▶ **TASK INSTRUCTIONS**: Extract the first line of the entries below and every line after it up to the one containing "random.seed(7)", both kept. Pictures are excluded.
======== DATASET ENTRIES ========
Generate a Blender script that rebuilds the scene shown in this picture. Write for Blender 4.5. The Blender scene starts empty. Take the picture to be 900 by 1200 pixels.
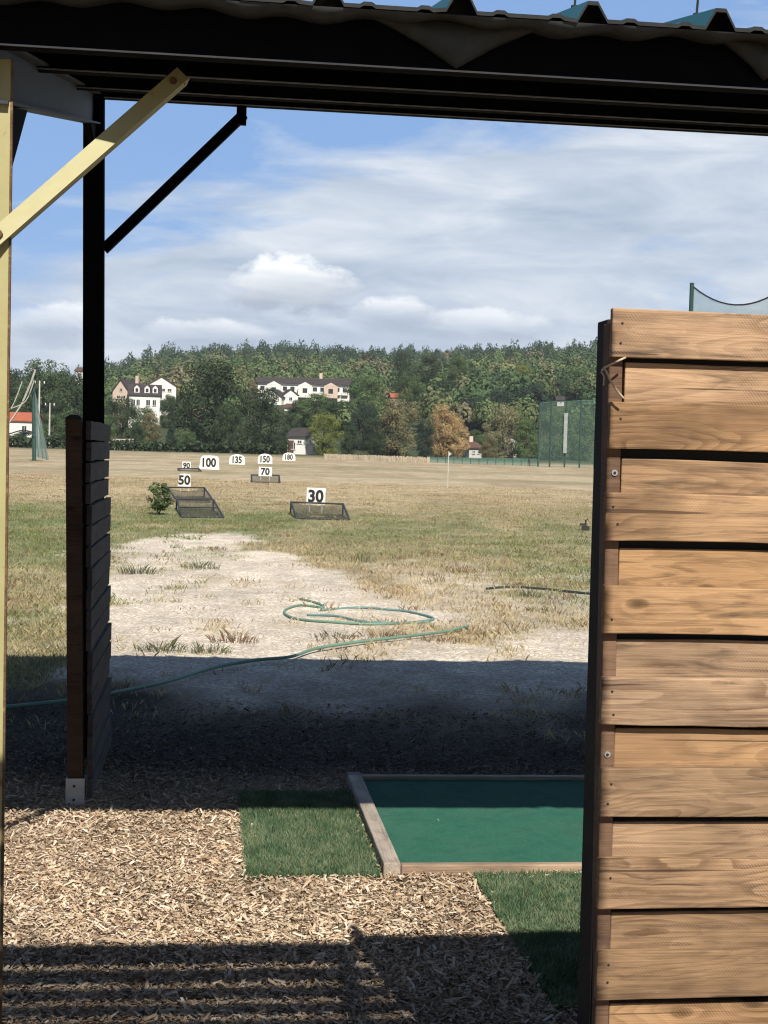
import bpy, math, random
import numpy as np
from mathutils import Matrix, Vector, Euler

R = math.radians
SC = bpy.context.scene
COL = SC.collection
rng = np.random.default_rng(7)
random.seed(7)

# ------------------------------------------------------------------ camera
F, CX, CY, EYE = 1740.0, 450.0, 600.0, 1.6
cam_d = bpy.data.cameras.new('camera')
cam = bpy.data.objects.new('camera', cam_d)
COL.objects.link(cam)
cam_d.sensor_fit = 'VERTICAL'
cam_d.sensor_height = 36.0
cam_d.lens = 36.0 * F / 1200.0
cam_d.clip_start = 0.05
cam_d.clip_end = 6000
CM = Matrix.Translation((0, 0, EYE)) @ Matrix.Rotation(R(90 - 2.37), 4, 'X') @ Matrix.Rotation(R(1.66), 4, 'Z')
cam.matrix_world = CM
SC.camera = cam
CM3 = CM.to_3x3()
CINV = CM.inverted()

def ray(x, y):
    return CM3 @ Vector(((x - CX) / F, -(y - CY) / F, -1.0))

def at(x, y, D):
    """point seen at photo pixel (x, y) at distance D along world Y"""
    d = ray(x, y)
    k = D / d.y
    return Vector((d.x * k, D, EYE + d.z * k))

def gnd(x, y, z=0.0):
    d = ray(x, y)
    k = (z - EYE) / d.z
    return Vector((d.x * k, d.y * k, z))

def proj(P):
    """numpy (n,3) -> photo pixels"""
    P = np.asarray(P, float)
    M = np.array(CINV)
    c = P @ M[:3, :3].T + M[:3, 3]
    w = np.where(c[:, 2] < -0.05, -c[:, 2], np.nan)
    return CX + F * c[:, 0] / w, CY - F * c[:, 1] / w

# shelter axes: SV along the bays, SU away from the viewer
A = R(6.6)
SV = Vector((math.cos(A), math.sin(A), 0))
SU = Vector((-math.sin(A), math.cos(A), 0))
def sh(s, t, z):
    return SV * s + SU * t + Vector((0, 0, z))
def s_at(x, y, t):
    d = ray(x, y)
    return d.dot(SV) * t / d.dot(SU)
def to_sh(p):
    return p.dot(SV), p.dot(SU)

# ------------------------------------------------------------------ noise
def vnoise(x, y, seed=0):
    r = np.random.default_rng(seed)
    T = r.random((256, 256))
    xi = np.floor(x).astype(int); yi = np.floor(y).astype(int)
    fx = x - xi; fy = y - yi
    fx = fx * fx * (3 - 2 * fx); fy = fy * fy * (3 - 2 * fy)
    a = T[xi % 256, yi % 256]; b = T[(xi + 1) % 256, yi % 256]
    c = T[xi % 256, (yi + 1) % 256]; d = T[(xi + 1) % 256, (yi + 1) % 256]
    return (a * (1 - fx) + b * fx) * (1 - fy) + (c * (1 - fx) + d * fx) * fy

def fbm(x, y, seed=0, oct=4):
    s = 0; w = 0; a = 1.0
    for o in range(oct):
        s = s + a * vnoise(x * 2 ** o + 17.3 * o, y * 2 ** o - 9.1 * o, seed + o)
        w += a; a *= 0.55
    return s / w

def sstep(a, b, x):
    t = np.clip((x - a) / (b - a), 0, 1)
    return t * t * (3 - 2 * t)

# ------------------------------------------------------------------ object helpers
def tag(o, label=None, cat=None, group=None, kind=None):
    if label: o['label'] = label
    if cat: o['category'] = cat
    if group: o['group'] = group
    if kind: o['kind'] = kind
    return o

def thing(name, loc, label, cat, group=None, rot=0.0):
    e = bpy.data.objects.new(name, None)
    e.empty_display_size = 0.2
    COL.objects.link(e)
    e.location = loc
    e.rotation_euler = (0, 0, rot)
    return tag(e, label, cat, group)

def mesh(name, verts, faces, mat=None, smooth=False):
    me = bpy.data.meshes.new(name)
    if isinstance(verts, np.ndarray):
        verts = verts.tolist()
    me.from_pydata([tuple(v) for v in verts], [], faces)
    if mat is not None:
        for m in (mat if isinstance(mat, (list, tuple)) else [mat]):
            me.materials.append(m)
    if smooth:
        me.polygons.foreach_set('use_smooth', [True] * len(me.polygons))
    me.update()
    return me

def fastmesh(name, V, k, mat, cols=None, smooth=False):
    """V (n*k,3): n independent k-gons"""
    me = bpy.data.meshes.new(name)
    n = len(V) // k
    me.vertices.add(len(V)); me.loops.add(len(V)); me.polygons.add(n)
    me.vertices.foreach_set('co', np.ascontiguousarray(V, dtype=np.float32).ravel())
    me.loops.foreach_set('vertex_index', np.arange(len(V), dtype=np.int32))
    me.polygons.foreach_set('loop_start', np.arange(0, len(V), k, dtype=np.int32))
    me.polygons.foreach_set('loop_total', np.full(n, k, dtype=np.int32))
    me.materials.append(mat)
    if cols is not None:
        at_ = me.attributes.new('Col', 'FLOAT_COLOR', 'POINT')
        c = np.ones((len(V), 4), np.float32); c[:, :3] = cols
        at_.data.foreach_set('color', c.ravel())
    me.update(); me.validate()
    return me

def link(name, me, parent=None, loc=(0, 0, 0), rot=(0, 0, 0)):
    o = bpy.data.objects.new(name, me)
    COL.objects.link(o)
    o.location = loc; o.rotation_euler = rot
    if parent is not None:
        o.parent = parent
    return o

def wmat(o):
    m = o.matrix_basis.copy()
    while o.parent is not None:
        o = o.parent; m = o.matrix_basis @ m
    return m

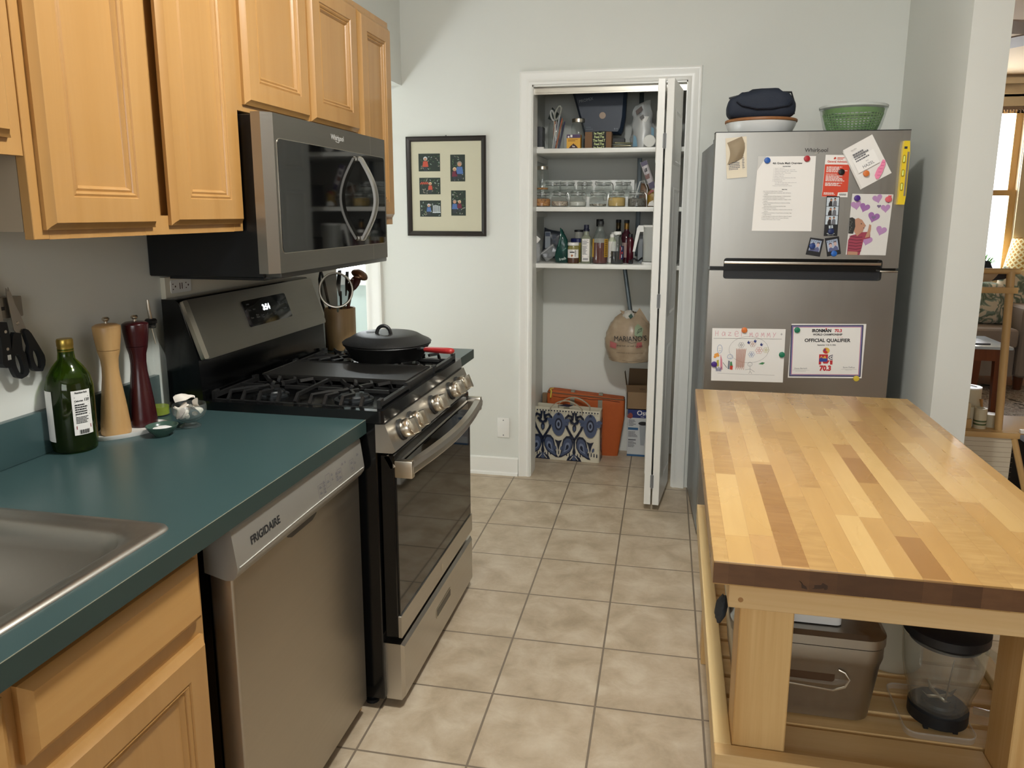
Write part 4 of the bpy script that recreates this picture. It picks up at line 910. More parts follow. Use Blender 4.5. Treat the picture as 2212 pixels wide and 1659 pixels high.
# instant photos
for q, lab, sd in (([(.3892, 1.3419), (.4425, 1.3353), (.4318, 1.2649), (.3759, 1.2738)], 'tilted instant photo with black border, left of the pair', 0), ([(.4453, 1.3391), (.4985, 1.3474), (.5119, 1.2775), (.4597, 1.2662)], 'tilted instant photo with black border, right of the pair', 1)):
    t = sheet('instant_photo', lab, 'photo', q, P('instant_border', '1b1b1f', .35), w=.0008)
    TQ, L, H = QF(q); f = MB(TQ @ Matrix.Translation((L/2, 0, 0)))
    f.m(0).rect(-.021, .021, .018, .063, 0); f.m(1).disc(-.008, .040, .006, .0002, 12, .008); f.disc(.010, .044, .006, .0002, 12, .008); f.m(2).poly([(-.018, .018), (-.016, .030), (-.008, .034), (0, .028), (.010, .038), (.018, .030), (.019, .018)], .0003); f.m(3).disc(-.008, .047, .006, .0001, 10, .005); f.disc(.010, .052, .006, .0001, 10, .004)
    for k in range(5): f.m(4).poly([(-.02+.008*k, .058), (-.014+.008*k, .063), (-.016+.008*k, .050)], .0001)
    obj('picture', f, [P('photo_sky', 'a9b4c8', .4), P('photo_face', 'c5a9a4', .4), P('photo_violet', '5a5f86', .4), P('photo_hair', '4a3a40', .4), P('photo_branch', '6f7f96', .4)], t)
magnet(.3984, 1.3078, '1f3a78', 'darkblue', 'dark blue round magnet on the left instant photo')
magnet(.4839, 1.2785, '2462b4', 'brightblue', 'bright blue round magnet at the bottom of the right instant photo')
# folded card with pink note
q = [(.4896, 1.6774), (.5992, 1.7449), (.675, 1.5935), (.5712, 1.5341)]
t = thing('folded_card', 'tilted white folded thank-you card held by the orange magnet', 'card', tuple(FT @ Vector((.58, 0, 1.534))), FR)
TQ, L, H = QF(q, .0022); f = MB(TQ)
f.prism([(-.003, 0), (L, 0), (L, H+.004), (0, H+.004)], 0, .0006); f.add([(0, 0, .0008), (L, 0, .0008), (L, .048, .0012), (.0, .048, .006), (0, .046, .0008)], [(0, 1, 2, 3), (0, 3, 4)]); f.grid(lambda u, v: (-.010*math.sin(pi*u)*(1-.4*v), H*v, .0008+.007*math.sin(pi*u)), 6, 6)
obj('card', f, M_paper, t, ang=50)
f = MB(TQ).m(0)
f.text('Dear Mom,', .0055, .035, .150, .0068, sx=.9); bars(f, .022, .085, .100, .138, 4, 21, .0068); f.m(0).text('HAZEL', .017, .058, .068, .0068, sx=.9); f.text('love', .006, .060, .088, .0068)
obj('writing', f, M_ink2, t)
f = MB(TQ); f.m(0).rect(.012, .098, .060, .118, .0064); obj('pasted_note', f, P('note_paper', 'f4f3f0', .7), t)
f = MB(TQ); f.poly([(.058, .010), (.066, .004), (.088, .018), (.112, .042), (.118, .056), (.112, .064), (.104, .058), (.094, .048), (.082, .044), (.070, .034), (.060, .024)], .0072); obj('pink_heart_patch', f, P('hot_pink', 'f08cb0', .7), t)
f = MB(TQ)
for k in range(5): f.stroke([(.068+k*.009, .020+k*.009), (.078+k*.009, .014+k*.009)], .0012, .0078)
obj('pink_marks', f, P('pink_ink', 'c2467c', .7), t)
magnet(.5787, 1.5917, 'd8783a', 'orange', 'orange round magnet on the white folded card', w=.0095)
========
▶ **ANSWER TO THE PROBLEM**:
Generate a Blender script that rebuilds the scene shown in this picture. Write for Blender 4.5. The Blender scene starts empty. Take the picture to be 900 by 1200 pixels.
import bpy, math, random
import numpy as np
from mathutils import Matrix, Vector, Euler

R = math.radians
SC = bpy.context.scene
COL = SC.collection
rng = np.random.default_rng(7)
random.seed(7)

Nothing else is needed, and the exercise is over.